Pada Jumat (18/8) malam, ditangkaplah pelakunya yang ternyata remaja putus sekolah berusia 18 tahun bernama Muhammad Farhan Balatif. Menurut Kapolda, kasus ini tetap berlanjut proses hukumnya, tanpa ada pengistimewaan, karena pelaku sudah dewasa. Menurut Kapolda, kasus tersebut bukan delik aduan, melainkan terjerat UU ITE. "Soal usianya, anak ini sudah cukup dewasa. Jadi pasti lanjut," jawabnya.
Pelanggarannya?
Pertama, remaja yang sudah sejak tahun lalu nggak senang dengan pemerintahan ini dijerat dengan Pasal 46 jo Pasal 30 Subs Pasal 45B Ayat (2) KUH Pidana dengan ancaman tujuh tahun penjara.
Kedua, perbuatannya mencuri akses Wi-Fi ilegal milik tetangganya dikenakan Pasal 335 Ayat (1) jo Pasal 64 KUH Pidana dengan ancaman pidana penjara maksimal satu tahun.
"Jadi selain menebar kebencian yang diedit sedemikian rupa dan pakai gambar binatang bertanduk sebagainya, pelaku juga menggunakan Wi-Fi ilegal milik tetangganya," ucap Kapolda Sumut, Irjen Pol Paulus Waterpaw, Senin (21/8).


Ketua KPAI Susanto meminta, tidak hanya kepolisian, tapi juga semua pihak agar bisa memaafkan tindakan S yang masih berstatus pelajar. Walaupun, dia menilai, perbuatan S telah meremehkan Presiden Jokowi.
"Tindakan itu (pengancaman kepada presiden) tak boleh terjadi dan tak boleh dilakukan pada siapapun karena simbol negara. Masih usia anak tentu kita maafkan, polisi juga maafkan atas tindakan yang dilakukannya," kata Susanto di Mapolda Metro Jaya, Jakarta, Kamis (24/5/2018).
Selain itu, tambah Susanto, keluarga dan S itu juga sudah melayangkan permintaan maaf secara terbuka melalui media sosial. Dalam rekaman video yang beredar di Instagram, S menyampaikan penyesalan dan meminta siapapun untuk tak meniru aksinya.
Adapun alasan polisi melibatkan KPAI dalam menangani kasus S itu karena dia masih di bawah umur. KPAI pun akan melakukan pendampingan untuk memulihkan psikologinya.
"Saya komunikasi dengan dia (S) dan menyampaikan permohonan maaf pada masyarakat.
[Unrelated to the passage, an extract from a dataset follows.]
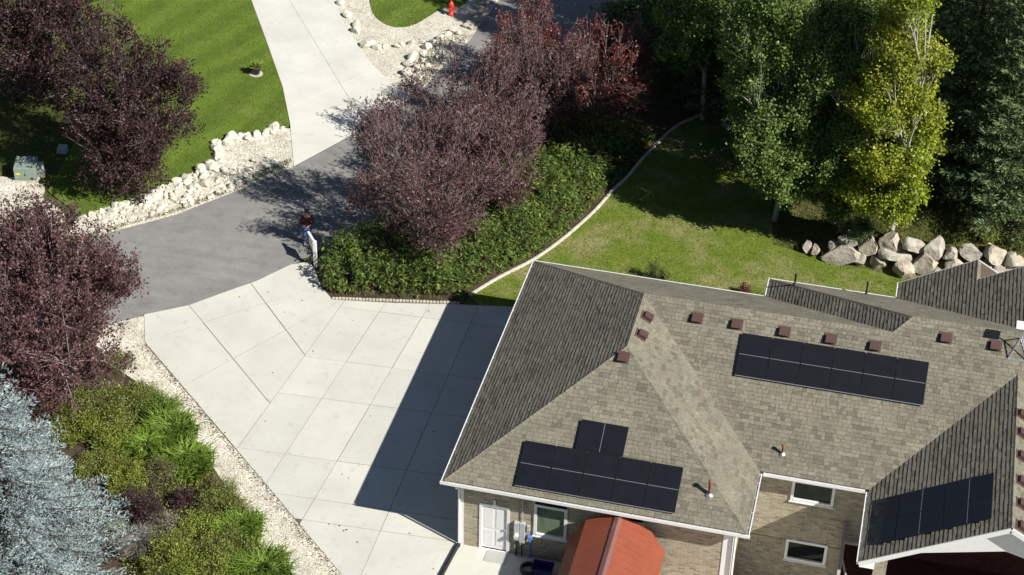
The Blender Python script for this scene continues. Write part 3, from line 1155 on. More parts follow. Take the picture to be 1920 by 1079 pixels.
KERB_PX = [(880, 556), (935, 523), (1000, 489), (1045, 458), (1085, 425), (1120, 392), (1150, 358), (1175, 335), (1200, 305), (1235, 268), (1270, 238), (1310, 220), (1345, 211)]
KERB = smooth_line(G2(KERB_PX), 5)
YARD = KERB + G2([(1440, 250), (1450, 460), (1500, 474), (1583, 497), (1650, 508), (1700, 522), (1760, 530)]) + [(17.5, 14.0), (.4, 13.0), (-2.2, 13.9)]
sheet('lawn', YARD, .03, 'lawn_yard')
HEDGE_BED = KERB + [tuple(np.array(p) + np.array([.0, 0])) for p in ROAD_R[::-1] if unproj(1345, 211)[1] + 1 > p[1] > 15.5] + G2([(575, 487), (592, 512), (602, 538), (624, 564), (740, 570), (862, 572)])
sheet('hedge_bed', HEDGE_BED, .026, 'soil')

# garden kerb along the lawn
mb = MB()
pk = [np.array(p) for p in KERB]
for sgn in (1,):
    ring = []
    for i, p in enumerate(pk):
        t = pk[min(i + 1, len(pk) - 1)] - pk[max(i - 1, 0)]; t /= np.linalg.norm(t)
        nrm = np.array([-t[1], t[0]])
        ring.append([(*(p + nrm * o_), z_) for o_, z_ in ((-.07, -.1), (-.07, .08), (-.04, .11), (.04, .11), (.07, .08), (.07, -.1))])
    vs = [q for r in ring for q in r]; fs = []
    for i in range(len(ring) - 1):
        for j in range(5):
            fs.append((i * 6 + j, (i + 1) * 6 + j, (i + 1) * 6 + j + 1, i * 6 + j + 1))
    fs += [tuple(range(6)), tuple(range(len(vs) - 6, len(vs)))[::-1]]
    mb.add(vs, fs)
tag(mb.build('garden_kerb', 'kerb_concrete'), 'curving pale concrete kerb between the green hedge and the back lawn', 'kerb')

# small edging blocks between hedge and driveway
ed = empty('brick_edging', (*unproj(740, 568)[:2], 0))
A = unproj(622, 562)[:2]; Bp = unproj(862, 571)[:2]
mbk = MB().box((-.055, -.05, -.02), (.055, .05, .11))
first = None
nb_ = int(np.linalg.norm(Bp - A) / .135)
for i in range(nb_):
    p = A + (Bp - A) * (i + .5) / nb_
    if first is None:
        first = mbk.build('edging_block', 'kerb_concrete', ed, bevel=.015); o = first
    else:
        o = first.copy(); link(o)
    o.parent = ed
    o.location = (p[0] - ed.location.x, p[1] - ed.location.y, random.uniform(-.01, .015))
    o.rotation_euler = (0, 0, math.atan2((Bp - A)[1], (Bp - A)[0]) + random.uniform(-.08, .08))
tag(ed, 'low row of pale edging blocks between the hedge and the driveway', 'edging')


# rocks
def rock_part(parent, kind, mat, loc, size, nvar, sub, rz=None):
    o = bpy.data.objects.new(kind, rock_mesh(kind + mat, random.randrange(nvar), mat, sub))
    link(o, parent)
    o.location = tuple(float(loc[i]) - parent.location[i] for i in range(3))
    o.scale = tuple(size)
    o.rotation_euler = (random.uniform(-.25, .25), random.uniform(-.25, .25), random.uniform(0, 6.28) if rz is None else rz)
    return o


rw = empty('rock_border', (*unproj(380, 360)[:2], 0))
edge = smooth_line([(170, 405), (215, 392), (250, 380), (292, 362), (335, 340), (372, 325), (405, 308), (412, 290), (408, 275), (430, 262), (465, 257), (500, 247), (528, 242)], 6)
for k, p in enumerate(edge):
    if random.random() < .22:
        continue
    s = random.choice((.10, .13, .17, .22, .30))
    q = unproj(p[0] + random.uniform(-5, 5), p[1] + random.uniform(-3, 6))
    rock_part(rw, 'rock', 'rock_white', (q[0], q[1], .04 + s * .25), (s * random.uniform(1, 1.4), s, s * random.uniform(.7, 1)), 7, 2)
FILL = np.array(G2([(180, 408), (330, 352), (405, 312), (450, 320), (480, 318), (480, 340), (450, 352), (330, 398), (205, 434)]))
fp = scatter(FILL, 190)
for p in fp:
    s = random.choice((.05, .06, .08, .1, .12, .16, .2))
    rock_part(rw, 'rock', 'rock_white', (p[0], p[1], .03 + s * .25), (s * random.uniform(1, 1.5), s, s * random.uniform(.6, .9)), 7, 2)
for px_, s in [((385, 347), .36), ((365, 352), .28), ((352, 343), .25), ((403, 318), .3), ((420, 322), .22), ((292, 368), .33), ((275, 381), .36), ((465, 322), .2), ((478, 305), .2), ((515, 241), .3), ((440, 335), .2), ((300, 395), .2), ((340, 380), .22)]:
    q = unproj(*px_)
    rock_part(rw, 'rock', 'rock_white', (q[0], q[1], s * .35), (s * 1.2, s, s * .8), 7, 2)
tag(rw, 'bed of heaped white rocks between the green lawn and the road', 'rock bed')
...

Dia juga menyampaikan agar tak menirunya, termasuk anak seusianya dan adik-adiknya di Indonesia karena tindakan itu tak boleh terjadi," katanya.
Statement Kak Seto

Ketua Lembaga Perlindungan Anak Indonesia (LPAI) Seto Mulyadi mengimbau, agar bocah berusia 16 tahun yang menghina Presiden Joko 'Jokowi' Widodo tetap diberikan sanksi.
"Tindakan remaja S tersebut tetap tidak dapat dibenarkan dan tetap harus mendapatkan sanksi," kata pria yang karib disapa Kak Seto itu di Mapolda Metro Jaya, Jakarta Selatan, Kamis (24/5). Kendati, Kak Seto meminta, agar pelaku yang berinisial S diberikan hukuman yang mendidik, mengingat usianya yang masih remaja. Intinya, sanksi yang diberikan diharapkan mampu memberikan efek jera.
"Misalnya, remaja S diwajibkan untuk menulis surat permintaan maaf kepada Presiden Jokowi, permintaan maaf kepada masyarakat Indonesia, merekam dengan video permintaan maaf tersebut," kata dia.